Being All Things to All Afghans

This policy is rooted in the pre-set categories of counter-terrorism, counter-insurgency, state-building and economic development. These categories are so closely linked that policy-makers appear to put them in almost any sequence or combination. You need to defeat the Taliban to build a state and you need to build a state to defeat the Taliban. There cannot be security without development, or development without security. If you have the Taliban you have terrorists, if you don’t have development you have terrorists, and as Obama informed the New Yorker, ‘If you have ungoverned spaces, they become havens for terrorists.’ These connections are global: in Obama’s words, ‘our security and prosperity depend on the security and prosperity of others.’

Indeed, at times it seems that all these activities – building a state, defeating the Taliban, defeating al-Qaida and eliminating poverty – are the same activity. The new US army and marine corps counter-insurgency doctrine sounds like a World Bank policy document, replete with commitments to the rule of law, economic development, governance, state-building and human rights. In Obama’s words, ‘security and humanitarian concerns are all part of one project.

Trying to do the Impossible

The fundamental problem with the strategy is that it is trying to do the impossible. It is highly unlikely that the US will be able either to build an effective, legitimate state or to defeat a Taliban insurgency . It needs to find another way of protecting the US against terrorist attack.

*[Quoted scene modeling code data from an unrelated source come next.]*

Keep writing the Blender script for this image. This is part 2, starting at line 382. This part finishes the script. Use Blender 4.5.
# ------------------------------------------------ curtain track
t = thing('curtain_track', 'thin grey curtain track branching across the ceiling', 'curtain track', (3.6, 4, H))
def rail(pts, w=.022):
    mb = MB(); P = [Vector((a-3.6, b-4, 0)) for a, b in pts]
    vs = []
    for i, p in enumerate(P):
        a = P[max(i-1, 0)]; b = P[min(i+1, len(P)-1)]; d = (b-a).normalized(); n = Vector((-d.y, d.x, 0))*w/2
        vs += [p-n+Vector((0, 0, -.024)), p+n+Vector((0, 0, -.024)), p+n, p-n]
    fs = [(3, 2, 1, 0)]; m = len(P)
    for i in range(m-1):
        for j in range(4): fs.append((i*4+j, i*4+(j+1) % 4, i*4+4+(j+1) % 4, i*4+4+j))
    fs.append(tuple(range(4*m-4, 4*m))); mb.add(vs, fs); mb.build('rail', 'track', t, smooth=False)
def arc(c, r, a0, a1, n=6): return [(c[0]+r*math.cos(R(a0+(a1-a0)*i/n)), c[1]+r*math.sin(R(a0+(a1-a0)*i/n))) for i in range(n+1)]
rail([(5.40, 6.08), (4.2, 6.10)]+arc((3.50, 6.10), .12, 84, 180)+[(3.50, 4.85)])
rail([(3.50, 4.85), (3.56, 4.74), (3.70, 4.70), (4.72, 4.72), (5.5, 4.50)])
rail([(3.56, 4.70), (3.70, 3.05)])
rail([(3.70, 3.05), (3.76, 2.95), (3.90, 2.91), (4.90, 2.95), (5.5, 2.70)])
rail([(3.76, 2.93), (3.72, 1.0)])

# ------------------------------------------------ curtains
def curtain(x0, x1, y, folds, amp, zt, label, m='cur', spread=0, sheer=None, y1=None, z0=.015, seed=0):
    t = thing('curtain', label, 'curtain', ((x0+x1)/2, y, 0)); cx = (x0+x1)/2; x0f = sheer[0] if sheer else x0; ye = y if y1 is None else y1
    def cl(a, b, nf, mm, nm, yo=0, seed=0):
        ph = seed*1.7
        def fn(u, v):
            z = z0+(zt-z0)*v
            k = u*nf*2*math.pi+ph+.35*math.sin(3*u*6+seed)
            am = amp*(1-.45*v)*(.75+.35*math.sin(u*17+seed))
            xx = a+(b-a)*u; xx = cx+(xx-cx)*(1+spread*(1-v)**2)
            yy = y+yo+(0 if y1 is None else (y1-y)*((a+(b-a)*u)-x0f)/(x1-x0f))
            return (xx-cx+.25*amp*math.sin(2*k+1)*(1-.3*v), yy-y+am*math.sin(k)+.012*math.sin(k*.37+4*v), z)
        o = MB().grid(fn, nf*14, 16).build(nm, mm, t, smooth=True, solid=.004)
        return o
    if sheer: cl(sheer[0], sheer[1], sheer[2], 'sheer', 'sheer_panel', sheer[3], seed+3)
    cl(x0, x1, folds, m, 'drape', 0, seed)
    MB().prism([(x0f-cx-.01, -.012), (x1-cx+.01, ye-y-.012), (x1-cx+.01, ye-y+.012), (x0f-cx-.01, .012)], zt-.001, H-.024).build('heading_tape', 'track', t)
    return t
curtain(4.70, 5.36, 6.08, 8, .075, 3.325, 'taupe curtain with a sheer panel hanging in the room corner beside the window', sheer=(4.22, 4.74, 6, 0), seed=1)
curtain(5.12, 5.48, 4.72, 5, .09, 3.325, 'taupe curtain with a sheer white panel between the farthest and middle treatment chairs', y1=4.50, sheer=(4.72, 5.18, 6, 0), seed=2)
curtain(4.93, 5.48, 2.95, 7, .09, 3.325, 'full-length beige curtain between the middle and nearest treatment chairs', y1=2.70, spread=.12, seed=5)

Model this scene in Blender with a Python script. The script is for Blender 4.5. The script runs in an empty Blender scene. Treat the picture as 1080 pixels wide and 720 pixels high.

We claim to be engaged in a neutral, technocratic, universal project of ‘statebuilding’ but we don’t know exactly what that means. Those who see Afghanistan as reverting to the Taliban or becoming a traditional autocratic state are referring to situations that existed there in 1972 and 1994. But the international community’s ambition appears to be to create something that has not existed before. Obama calls it ‘a more capable and accountable Afghan government’. The US, the UK and their allies agreed unanimously at the Nato 60th anniversary summit in April to create ‘a stronger democratic state’ in Afghanistan.’

Only Afghanistan Can Fix Afghanistan

Whatever this state is, it could come only from an Afghan national movement, not as a gift from foreigners. As we have seen over the last seven years – and most starkly in the recent election – Afghan government is certainly unlikely in the next five years to reflect US ideas of legitimacy, legal process, civil service function, rights, economic behavior or even broader international assumption about development.

Even an aim as modest as ‘stability’ is highly ambitious. Afghanistan is a mountainous country, with strong traditions of local self-government and autonomy, significant ethnic differences, but strong shared moral values. A centralizing constitution may well be combined with de facto local independence and Afghanistan is starting from a very low base: 30 years of investment might allow its army, police, civil service and economy to approach the levels of Pakistan. And Pakistan clearly still does not have whatever mixture of state-formation, legitimacy, accountability or effectiveness that is apparently necessary to prevent the Taliban and Al Qaeda from operating.

Nor is it clear that even if stronger central institutions were to emerge that they would they assist US national security objectives. Osama bin Laden is still in Pakistan, not Afghanistan. He chooses to be there precisely because Pakistan can be more assertive in its state sovereignty than Afghanistan and restricts US operations. From a narrow (and harsh) US national security perspective, a poor failed state could be easier to handle than a more developed one: Yemen is less threatening than Iran, Somalia than Saudi Arabia, Afghanistan than Pakistan.